In the face of new obstacles The Reds have had to overcome this season, Dan Morgan writes that Liverpool’s resilience has reached heights even we didn’t expect…

 

THE challenge never stops for Liverpool.

You live these lives, the life you only imagined for so long through your kaleidoscopic intrigue. Liverpool as champions, as the one everyone wants to see fall and you forget to ponder.

We learn lessons as we go. We have the didactic tone of Jürgen Klopp to fall back on, to constantly offer pragmatic warmth through winter doubt. If you always wondered what it’d be like as the best in England, Europe and the world, you already know, you’re living it.

Atalanta offers the grace and reminder that this team never stops wanting to be the best. It never stops being aware of the potential pitfalls which lie in wait. Their beauty is they see the danger of an Atalanta away before anyone else.

But the challenge is different now.

Maligned in the mire of fighting a new race is the context of Liverpool still without a player they coveted so intently in the summer. They have a number nine who isn’t scoring goals. The goalkeeper has been injured.

They also have the life nobody even wished to consider, they are living many supporters’ worst nightmares. Being without Virgil van Dijk for one game was incomprehensible, given how formidably reliant he has become for this club over time.

There are pieces of the fabric of this season which we cannot, even now, deem comprehensible. Van Dijk playing at Lincoln, Van Dijk being part of the Aston Villa 7-2 and Liverpool indeed being beaten by Villa by seven goals to two.

Virgil Van Dijk and Adrian vs Aston Villa Away

Liverpool’s Virgil van Dijk looks dejected as Aston Villa score the opening goal during the FA Premier League match between Aston Villa FC and Liverpool FC at Villa Park

A life without Van Dijk in itself would recapture scents of 2017 for most who envisaged its identity. I personally expected more of the occasional madness of that season’s high-scoring rollercoaster to emerge. All the time failing to account for how we’ve been living a far more chaotic reality with Liverpool post-lockdown.

This was a team which was collectively lacking mental application across the pitch. They had earned the right to do so in certain elements, but they were dicing with death on so many occasions and dangled a leg too far at Villa Park and on other occasions.

And yet we’re back to Liverpool flipping a switch with the likes of Nat Phillips and Rhys Williams, not Van Dijk and Thiago Alcantara. Klopp isn’t just looking around his dressing room and finding the correct answer from Andy Robertson, Trent Alexander-Arnold and, of course, his captain. He’s finding them everywhere.

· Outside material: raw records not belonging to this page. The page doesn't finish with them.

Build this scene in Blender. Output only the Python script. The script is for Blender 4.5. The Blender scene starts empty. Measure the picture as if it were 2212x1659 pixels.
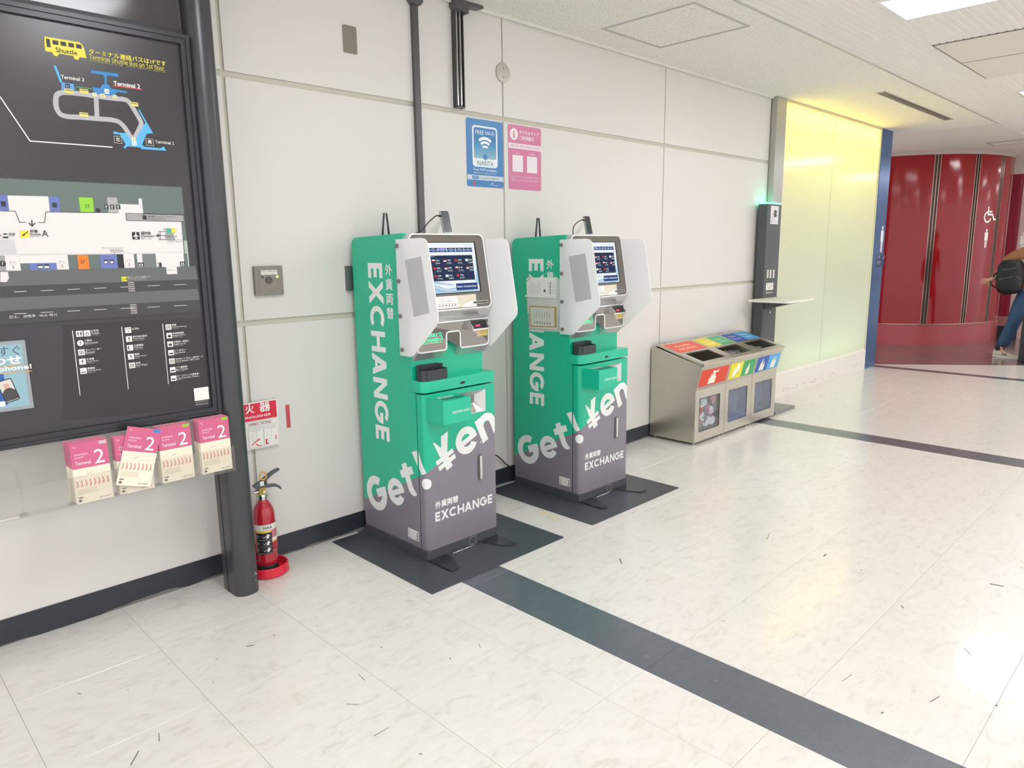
import bpy, bmesh, math, random
from mathutils import Vector, Matrix, noise
random.seed(7)
D = bpy.data
SC = bpy.context.scene
COL = SC.collection
PI = math.pi
V = Vector
def R(a): return math.radians(a)

# ------------------------------------------------------------------ camera
IW, IH = 2212, 1659
FPX = 1549.37
YAW, PITCH, ROLL = 0.777601138, -0.183669275, -0.0129382097
CAM = V((0.0, -3.3621, 1.55))
fw = V((math.sin(YAW)*math.cos(PITCH), math.cos(YAW)*math.cos(PITCH), math.sin(PITCH)))
rt = fw.cross(V((0, 0, 1))).normalized(); up = rt.cross(fw)
c_, s_ = math.cos(ROLL), math.sin(ROLL)
rt, up = c_*rt+s_*up, -s_*rt+c_*up
cd = D.cameras.new('camera'); cam = D.objects.new('camera', cd); COL.objects.link(cam)
cam.matrix_world = Matrix.Translation(CAM) @ Matrix((rt, up, -fw)).transposed().to_4x4()
cd.sensor_width = 36; cd.lens = FPX*36/IW; cd.clip_start = .05; cd.clip_end = 200
SC.camera = cam

def ray(px, py): return fw+rt*((px-IW/2)/FPX)-up*((py-IH/2)/FPX)
def hit(px, py, p0, n):
    d = ray(px, py); return CAM+d*((V(p0)-CAM).dot(V(n))/d.dot(V(n)))
def on_y(px, py, Y=0): return hit(px, py, (0, Y, 0), (0, 1, 0))
def on_z(px, py, Z=0): return hit(px, py, (0, 0, Z), (0, 0, 1))

# ------------------------------------------------------------------ world and colour
wd = D.worlds.new('world'); SC.world = wd; wd.use_nodes = True
bg = wd.node_tree.nodes['Background']; bg.inputs[0].default_value = (.97, .98, 1, 1); bg.inputs[1].default_value = .85
SC.view_settings.view_transform = 'Standard'; SC.view_settings.look = 'None'
SC.view_settings.exposure = 0.93; SC.view_settings.gamma = 1; SC.view_settings.use_curve_mapping = False
SC.cycles.use_denoising = True
SC.cycles.max_bounces = 10; SC.cycles.transparent_max_bounces = 16; SC.cycles.sample_clamp_indirect = 6
PANEL_EMIT = 10.5      # ceiling light panels
COVE_EMIT = 21        # yellow lamp strip inside the glass wall

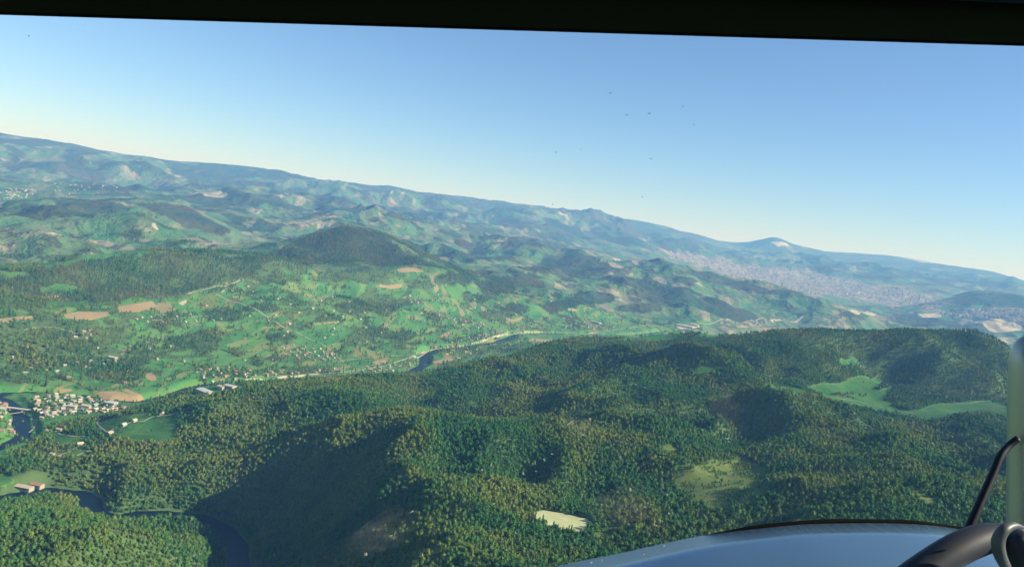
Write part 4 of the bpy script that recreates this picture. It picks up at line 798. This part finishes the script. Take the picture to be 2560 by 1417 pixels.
seen = (px > 15) & (px < 2500) & (py < 1395) & (py > 1100) & ((px < 1330) | (py < 1290 - .02*np.abs(px - 2000)))
order = np.argsort(np.where(seen, tr, 1e9))[:300]
single = np.zeros(len(tx), bool); single[order] = True
GROUP_T = 'trees of the near forest'
for q in order:
    con = tk[q] >= 5
    e = link(bpy.data.objects.new('conifer_tree' if con else 'broadleaf_tree', None))
    e.location = (tx[q], ty[q], tz[q] - .4); e.rotation_euler = (0, 0, trot[q]); e.scale = (ts[q],)*3
    e.empty_display_size = 2
    X_ = px[q]
    side = ('in the wood inside the near river loop' if X_ < 580 else 'on the shaded slope beside the near river loop' if X_ < 880 else 'on the sunlit spur between river loop and pale clearing' if X_ < 1130
            else 'just left of the pale straw clearing' if X_ < 1330 else 'around the pale straw clearing' if X_ < 1490 else 'between the straw and olive clearings' if X_ < 1700 else 'on the slope just above the aircraft nose')
    size = 'tall' if ts[q] > 1.0 else 'middling' if ts[q] > .75 else 'small'
    tag(e, size + (' dark pointed conifer ' if con else ' broadleaf tree ') + side, 'tree', GROUP_T)
    cr, tk_ = KINDS[tk[q]]
    obj('crown', cr, e); obj('trunk', tk_, e)

def forest(name, label, sel):
    """one wood: its points carry tree kind, turn and size; geometry nodes stand a tree on each"""
    n = int(sel.sum()); m = bpy.data.meshes.new(name)
    m.vertices.add(n); m.vertices.foreach_set('co', np.stack([tx[sel], ty[sel], tz[sel] - .4], -1).ravel())
    for an, ty_, val in (('tree_kind', 'INT', tk[sel].astype(np.int32)), ('tree_size', 'FLOAT', ts[sel].astype(np.float32)), ('tree_turn', 'FLOAT', trot[sel].astype(np.float32))):
        m.attributes.new(an, ty_, 'POINT').data.foreach_set('value', val)
    o = tag(obj(name, m), label, 'forest', kind='stuff')
    md = o.modifiers.new('trees', 'NODES'); md.node_group = TREES
    return o
def tree_group():
    coll = bpy.data.collections.new('tree_kinds')
    for k, (c, t) in enumerate(KINDS):
        # crown and trunk in one mesh for the mass of trees
        me = c.copy(); me.name = 'forest_tree'
        bm = bmesh.new(); bm.from_mesh(c); nf = len(bm.faces); bm.from_mesh(t); bm.faces.ensure_lookup_table()
        for f in bm.faces[nf:]: f.material_index = 1
        bm.to_mesh(me); bm.free(); me.materials.append(M_BARK)
        coll.objects.link(bpy.data.objects.new('forest_tree_%02d' % k, me))
    ng = bpy.data.node_groups.new('trees', 'GeometryNodeTree')
    ng.interface.new_socket('Geometry', in_out='INPUT', socket_type='NodeSocketGeometry')
    ng.interface.new_socket('Geometry', in_out='OUTPUT', socket_type='NodeSocketGeometry')
    N, Lk = ng.nodes, ng.links
    gi, go = N.new('NodeGroupInput'), N.new('NodeGroupOutput')
    ci = N.new('GeometryNodeCollectionInfo'); ci.inputs['Collection'].default_value = coll
    ci.inputs['Separate Children'].default_value = True; ci.inputs['Reset Children'].default_value = True
    ip = N.new('GeometryNodeInstanceOnPoints'); ip.inputs['Pick Instance'].default_value = True
    def attr(nm, dt):
        a = N.new('GeometryNodeInputNamedAttribute'); a.data_type = dt; a.inputs['Name'].default_value = nm; return a.outputs['Attribute']
    cx = N.new('ShaderNodeCombineXYZ'); Lk.new(attr('tree_turn', 'FLOAT'), cx.inputs[2])
    sc = N.new('ShaderNodeCombineXYZ'); s = attr('tree_size', 'FLOAT')
    for q in range(3): Lk.new(s, sc.inputs[q])
    Lk.new(gi.outputs[0], ip.inputs['Points']); Lk.new(ci.outputs[0], ip.inputs['Instance'])
    Lk.new(attr('tree_kind', 'INT'), ip.inputs['Instance Index']); Lk.new(cx.outputs[0], ip.inputs['Rotation']); Lk.new(sc.outputs[0], ip.inputs['Scale'])
    Lk.new(ip.outputs[0], go.inputs[0])
    return ng
TREES = tree_group()
near_w = ~single & (tr < 3100) & (tf < .5) & ((ty < 2900) | (tx > 0))
val_w = ~single & ~near_w & (tf >= .5)
far_w = ~single & ~near_w & ~val_w
forest('forest', 'dense mixed green forest covering the near hills below the aircraft', near_w)
forest('woodland', 'scattered groves and hedgerow trees on the green valley fields', val_w)
forest('forest', 'dark forest on the ridge beyond the valley fields', far_w)
print('TREES', len(tx), int(near_w.sum()), int(val_w.sum()), int(far_w.sum()), 'top', TOP)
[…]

Should we be surprised? In a way, yes. Absolutely we should. Look at the adversity, but look how it’s broken your Barcelonas and Real Madrids of the world. What this Liverpool team is doing right now is quietly one of its greatest achievements. It’s showing that its armoury remains intact despite the clear ramifications of battle.

But nothing remains a certainty. For all of the work gone in post-Everton, a demoralising performance and defeat on Sunday means you’re stuck in the here and now of crisis hyperbole, mostly to earn clicks.

They’ve been hovering over the keyboard since Van Dijk walked off the pitch at Goodison Park, they’ll hopefully wait a lot longer. Better still, maybe we should all write and talk more about the incredible resilience that flows through this squad of players and forms as a collective.

In years to come, I suspect it’s one of the things we’ll look back on most.